**What the task requires**
Skip the pictures and quote all of the lines exactly.

* * * * * * *

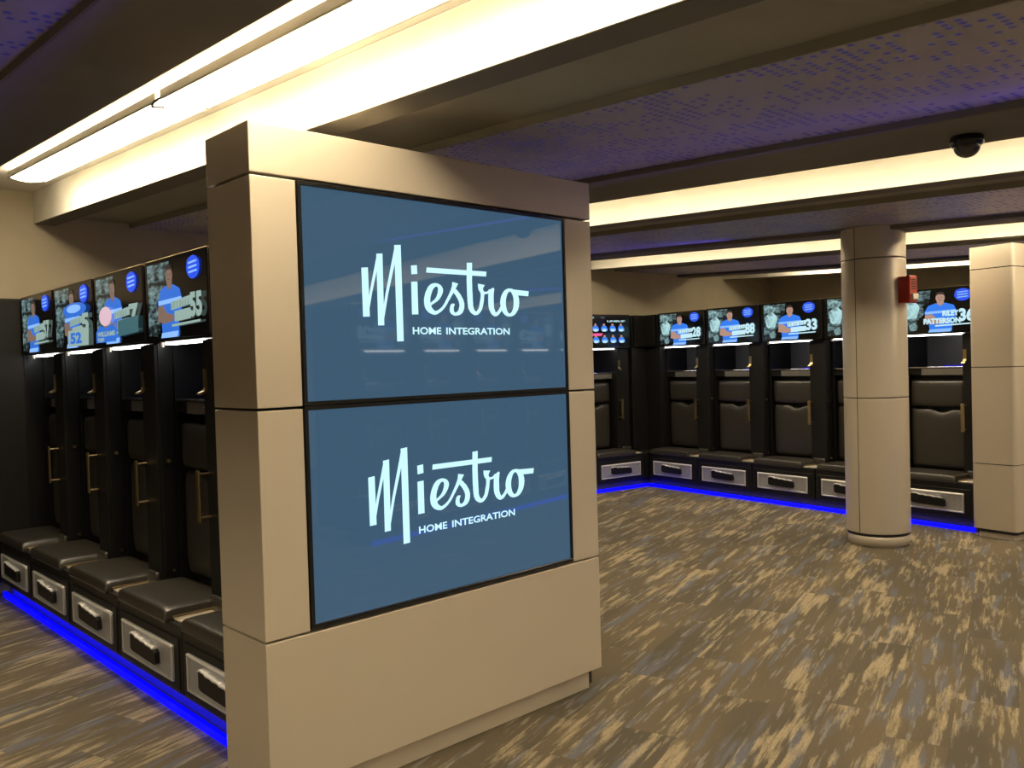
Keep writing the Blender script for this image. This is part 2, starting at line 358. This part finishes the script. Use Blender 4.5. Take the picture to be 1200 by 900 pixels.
LOGO=[[(1861,1989,1891,1992),(1862,1802,1893,1803)],
[(1889,1819,1879,1820),(1908,1899,1896,1900),(1950,2043,1935,2045)],
[(1932,2047,1961,2050),(1930,1769,1959,1770)],
[(1959,1795,1948,1797),(1983,1896,1970,1897),(2039,2083,2021,2084)],
[(2018,2087,2050,2090),(2018,1707,2050,1708)],
[(2097,2011,2127,2014),(2098,1976,2128,1979)],
[(2096,1946,2127,1948),(2095,1815,2127,1816)],
[(2193,1853,2186,1861),(2201,1858,2193,1866),(2209,1862,2201,1871),(2218,1867,2209,1876),(2227,1872,2215,1881),(2235,1878,2220,1887),(2242,1885,2224,1893),(2248,1893,2227,1900),(2254,1902,2230,1907),(2257,1910,2231,1913),(2259,1919,2232,1917),(2257,1927,2232,1921),(2253,1933,2232,1924),(2247,1939,2231,1928),(2240,1942,2229,1931),(2232,1945,2227,1932),(2224,1946,2223,1932),(2216,1946,2219,1931),(2206,1944,2214,1928),(2196,1941,2211,1925),(2187,1935,2208,1922),(2179,1927,2204,1917),(2173,1917,2200,1909),(2167,1907,2196,1900),(2163,1896,2193,1892),(2160,1886,2191,1884),(2158,1876,2190,1876),(2158,1866,2190,1869),(2159,1856,2191,1861),(2161,1846,2193,1855),(2166,1838,2195,1850),(2173,1830,2197,1845),(2181,1824,2201,1841),(2191,1820,2205,1837),(2201,1817,2210,1834),(2212,1816,2213,1832),(2223,1818,2218,1832),(2232,1822,2225,1834),(2241,1827,2232,1837),(2250,1833,2240,1842),(2258,1840,2248,1847),(2266,1847,2254,1853),(2273,1855,2261,1861),(2280,1864,2267,1869),(2286,1873,2273,1878),(2293,1881,2279,1887),(2299,1890,2285,1896),(2306,1899,2291,1905),(2313,1908,2296,1914),(2319,1917,2301,1923),(2324,1925,2304,1930),(2329,1931,2307,1936),(2333,1936,2308,1941),(2336,1941,2308,1946),(2339,1945,2309,1950),(2342,1949,2310,1955)],
[(2307,1917,2325,1929),(2312,1912,2331,1924),(2318,1907,2337,1920),(2323,1902,2342,1914),(2327,1897,2348,1909),(2331,1892,2354,1903),(2335,1886,2358,1896),(2339,1880,2363,1889),(2342,1874,2367,1882),(2344,1868,2370,1874),(2345,1863,2372,1866),(2345,1857,2372,1857),(2344,1852,2371,1849),(2342,1846,2369,1841),(2340,1841,2365,1834),(2338,1838,2360,1827),(2336,1835,2353,1822),(2333,1832,2345,1818),(2330,1830,2337,1816),(2325,1828,2329,1815),(2322,1827,2321,1814),(2320,1827,2314,1815),(2318,1829,2307,1817),(2315,1831,2301,1820),(2314,1834,2296,1824),(2313,1835,2292,1829),(2313,1838,2291,1836),(2313,1842,2291,1842),(2313,1847,2293,1849),(2314,1851,2295,1854),(2315,1853,2297,1859),(2311,1850,2304,1864),(2307,1850,2312,1865),(2307,1850,2317,1863),(2309,1848,2319,1863),(2312,1847,2320,1862)],
[(2392,2040,2422,2042),(2392,2026,2422,2027),(2391,2012,2421,2013),(2390,1998,2420,1999),(2390,1983,2420,1985),(2389,1969,2419,1970),(2389,1953,2419,1955),(2389,1937,2419,1939),(2389,1921,2419,1923),(2389,1905,2420,1907),(2390,1891,2420,1894),(2390,1880,2420,1882),(2391,1869,2421,1871),(2392,1859,2421,1862),(2393,1850,2422,1855),(2397,1841,2424,1849),(2402,1833,2426,1844),(2409,1827,2429,1840),(2416,1823,2432,1837),(2425,1819,2434,1835),(2434,1818,2436,1834),(2444,1820,2436,1834),(2452,1824,2439,1835),(2458,1829,2443,1838),(2464,1835,2447,1843),(2469,1841,2451,1847),(2473,1848,2454,1852),(2476,1856,2456,1859),(2479,1865,2458,1867),(2481,1873,2460,1874),(2483,1880,2462,1882),(2484,1887,2464,1889),(2485,1895,2465,1895),(2486,1902,2466,1901),(2487,1908,2466,1907),(2487,1915,2466,1912),(2485,1921,2465,1915),(2483,1926,2462,1919),(2481,1930,2460,1922),(2480,1933,2456,1926),(2481,1936,2454,1932),(2482,1937,2453,1937),(2484,1940,2452,1943),(2486,1943,2452,1947),(2489,1946,2452,1951),(2491,1950,2452,1954)],
[(2476,1910,2477,1922),(2481,1910,2482,1921),(2486,1910,2487,1921),(2491,1910,2492,1921),(2497,1911,2496,1921),(2503,1912,2500,1921),(2509,1913,2504,1923),(2514,1915,2507,1924),(2519,1917,2511,1927),(2524,1920,2515,1929),(2528,1922,2520,1932),(2532,1924,2524,1933),(2536,1926,2528,1935),(2540,1929,2532,1937),(2544,1931,2537,1939),(2548,1933,2541,1941)],
[(2513,1932,2545,1931),(2513,1925,2544,1924),(2512,1918,2543,1918),(2511,1911,2542,1911),(2510,1904,2541,1904),(2510,1896,2541,1897),(2509,1887,2541,1888),(2509,1877,2541,1879),(2509,1867,2541,1869),(2510,1856,2541,1860),(2512,1847,2542,1853),(2516,1839,2544,1847),(2521,1831,2547,1841),(2527,1824,2549,1836),(2535,1819,2551,1833),(2545,1815,2551,1832),(2557,1817,2550,1832),(2566,1821,2554,1833),(2573,1827,2559,1836),(2579,1833,2565,1841),(2585,1839,2570,1845),(2590,1845,2574,1851),(2595,1852,2578,1857),(2599,1859,2582,1863),(2603,1866,2585,1871),(2607,1873,2589,1878)],
[(2173,1987,2176,2008),(2500,1987,2503,2008)],
[(2661,1879,2696,1880),(2660,1866,2693,1864),(2657,1854,2687,1848),(2652,1844,2677,1835),(2647,1837,2665,1824),(2641,1832,2650,1818),(2635,1829,2635,1816),(2629,1831,2619,1817),(2624,1836,2605,1823),(2619,1844,2594,1833),(2616,1853,2585,1846),(2613,1865,2581,1861),(2613,1878,2579,1877),(2614,1890,2582,1893),(2618,1902,2588,1908),(2622,1912,2597,1921),(2627,1920,2609,1932),(2633,1925,2624,1939),(2639,1928,2639,1941),(2645,1926,2655,1940),(2650,1921,2669,1934),(2655,1914,2681,1925),(2659,1904,2690,1912),(2661,1892,2695,1896),(2661,1879,2696,1880)],
[(2660,1913,2664,1937),(2754,1910,2758,1933)]]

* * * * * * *

**Expected answer**
Keep writing the Blender script for this image. This is part 2, starting at line 358. This part finishes the script. Use Blender 4.5. Take the picture to be 1200 by 900 pixels.
LOGO=[[(1861,1989,1891,1992),(1862,1802,1893,1803)],
[(1889,1819,1879,1820),(1908,1899,1896,1900),(1950,2043,1935,2045)],
[(1932,2047,1961,2050),(1930,1769,1959,1770)],
[(1959,1795,1948,1797),(1983,1896,1970,1897),(2039,2083,2021,2084)],
[(2018,2087,2050,2090),(2018,1707,2050,1708)],
[(2097,2011,2127,2014),(2098,1976,2128,1979)],
[(2096,1946,2127,1948),(2095,1815,2127,1816)],
[(2193,1853,2186,1861),(2201,1858,2193,1866),(2209,1862,2201,1871),(2218,1867,2209,1876),(2227,1872,2215,1881),(2235,1878,2220,1887),(2242,1885,2224,1893),(2248,1893,2227,1900),(2254,1902,2230,1907),(2257,1910,2231,1913),(2259,1919,2232,1917),(2257,1927,2232,1921),(2253,1933,2232,1924),(2247,1939,2231,1928),(2240,1942,2229,1931),(2232,1945,2227,1932),(2224,1946,2223,1932),(2216,1946,2219,1931),(2206,1944,2214,1928),(2196,1941,2211,1925),(2187,1935,2208,1922),(2179,1927,2204,1917),(2173,1917,2200,1909),(2167,1907,2196,1900),(2163,1896,2193,1892),(2160,1886,2191,1884),(2158,1876,2190,1876),(2158,1866,2190,1869),(2159,1856,2191,1861),(2161,1846,2193,1855),(2166,1838,2195,1850),(2173,1830,2197,1845),(2181,1824,2201,1841),(2191,1820,2205,1837),(2201,1817,2210,1834),(2212,1816,2213,1832),(2223,1818,2218,1832),(2232,1822,2225,1834),(2241,1827,2232,1837),(2250,1833,2240,1842),(2258,1840,2248,1847),(2266,1847,2254,1853),(2273,1855,2261,1861),(2280,1864,2267,1869),(2286,1873,2273,1878),(2293,1881,2279,1887),(2299,1890,2285,1896),(2306,1899,2291,1905),(2313,1908,2296,1914),(2319,1917,2301,1923),(2324,1925,2304,1930),(2329,1931,2307,1936),(2333,1936,2308,1941),(2336,1941,2308,1946),(2339,1945,2309,1950),(2342,1949,2310,1955)],
[(2307,1917,2325,1929),(2312,1912,2331,1924),(2318,1907,2337,1920),(2323,1902,2342,1914),(2327,1897,2348,1909),(2331,1892,2354,1903),(2335,1886,2358,1896),(2339,1880,2363,1889),(2342,1874,2367,1882),(2344,1868,2370,1874),(2345,1863,2372,1866),(2345,1857,2372,1857),(2344,1852,2371,1849),(2342,1846,2369,1841),(2340,1841,2365,1834),(2338,1838,2360,1827),(2336,1835,2353,1822),(2333,1832,2345,1818),(2330,1830,2337,1816),(2325,1828,2329,1815),(2322,1827,2321,1814),(2320,1827,2314,1815),(2318,1829,2307,1817),(2315,1831,2301,1820),(2314,1834,2296,1824),(2313,1835,2292,1829),(2313,1838,2291,1836),(2313,1842,2291,1842),(2313,1847,2293,1849),(2314,1851,2295,1854),(2315,1853,2297,1859),(2311,1850,2304,1864),(2307,1850,2312,1865),(2307,1850,2317,1863),(2309,1848,2319,1863),(2312,1847,2320,1862)],
[(2392,2040,2422,2042),(2392,2026,2422,2027),(2391,2012,2421,2013),(2390,1998,2420,1999),(2390,1983,2420,1985),(2389,1969,2419,1970),(2389,1953,2419,1955),(2389,1937,2419,1939),(2389,1921,2419,1923),(2389,1905,2420,1907),(2390,1891,2420,1894),(2390,1880,2420,1882),(2391,1869,2421,1871),(2392,1859,2421,1862),(2393,1850,2422,1855),(2397,1841,2424,1849),(2402,1833,2426,1844),(2409,1827,2429,1840),(2416,1823,2432,1837),(2425,1819,2434,1835),(2434,1818,2436,1834),(2444,1820,2436,1834),(2452,1824,2439,1835),(2458,1829,2443,1838),(2464,1835,2447,1843),(2469,1841,2451,1847),(2473,1848,2454,1852),(2476,1856,2456,1859),(2479,1865,2458,1867),(2481,1873,2460,1874),(2483,1880,2462,1882),(2484,1887,2464,1889),(2485,1895,2465,1895),(2486,1902,2466,1901),(2487,1908,2466,1907),(2487,1915,2466,1912),(2485,1921,2465,1915),(2483,1926,2462,1919),(2481,1930,2460,1922),(2480,1933,2456,1926),(2481,1936,2454,1932),(2482,1937,2453,1937),(2484,1940,2452,1943),(2486,1943,2452,1947),(2489,1946,2452,1951),(2491,1950,2452,1954)],
[(2476,1910,2477,1922),(2481,1910,2482,1921),(2486,1910,2487,1921),(2491,1910,2492,1921),(2497,1911,2496,1921),(2503,1912,2500,1921),(2509,1913,2504,1923),(2514,1915,2507,1924),(2519,1917,2511,1927),(2524,1920,2515,1929),(2528,1922,2520,1932),(2532,1924,2524,1933),(2536,1926,2528,1935),(2540,1929,2532,1937),(2544,1931,2537,1939),(2548,1933,2541,1941)],
[(2513,1932,2545,1931),(2513,1925,2544,1924),(2512,1918,2543,1918),(2511,1911,2542,1911),(2510,1904,2541,1904),(2510,1896,2541,1897),(2509,1887,2541,1888),(2509,1877,2541,1879),(2509,1867,2541,1869),(2510,1856,2541,1860),(2512,1847,2542,1853),(2516,1839,2544,1847),(2521,1831,2547,1841),(2527,1824,2549,1836),(2535,1819,2551,1833),(2545,1815,2551,1832),(2557,1817,2550,1832),(2566,1821,2554,1833),(2573,1827,2559,1836),(2579,1833,2565,1841),(2585,1839,2570,1845),(2590,1845,2574,1851),(2595,1852,2578,1857),(2599,1859,2582,1863),(2603,1866,2585,1871),(2607,1873,2589,1878)],
[(2173,1987,2176,2008),(2500,1987,2503,2008)],
[(2661,1879,2696,1880),(2660,1866,2693,1864),(2657,1854,2687,1848),(2652,1844,2677,1835),(2647,1837,2665,1824),(2641,1832,2650,1818),(2635,1829,2635,1816),(2629,1831,2619,1817),(2624,1836,2605,1823),(2619,1844,2594,1833),(2616,1853,2585,1846),(2613,1865,2581,1861),(2613,1878,2579,1877),(2614,1890,2582,1893),(2618,1902,2588,1908),(2622,1912,2597,1921),(2627,1920,2609,1932),(2633,1925,2624,1939),(2639,1928,2639,1941),(2645,1926,2655,1940),(2650,1921,2669,1934),(2655,1914,2681,1925),(2659,1904,2690,1912),(2661,1892,2695,1896),(2661,1879,2696,1880)],
[(2660,1913,2664,1937),(2754,1910,2758,1933)]]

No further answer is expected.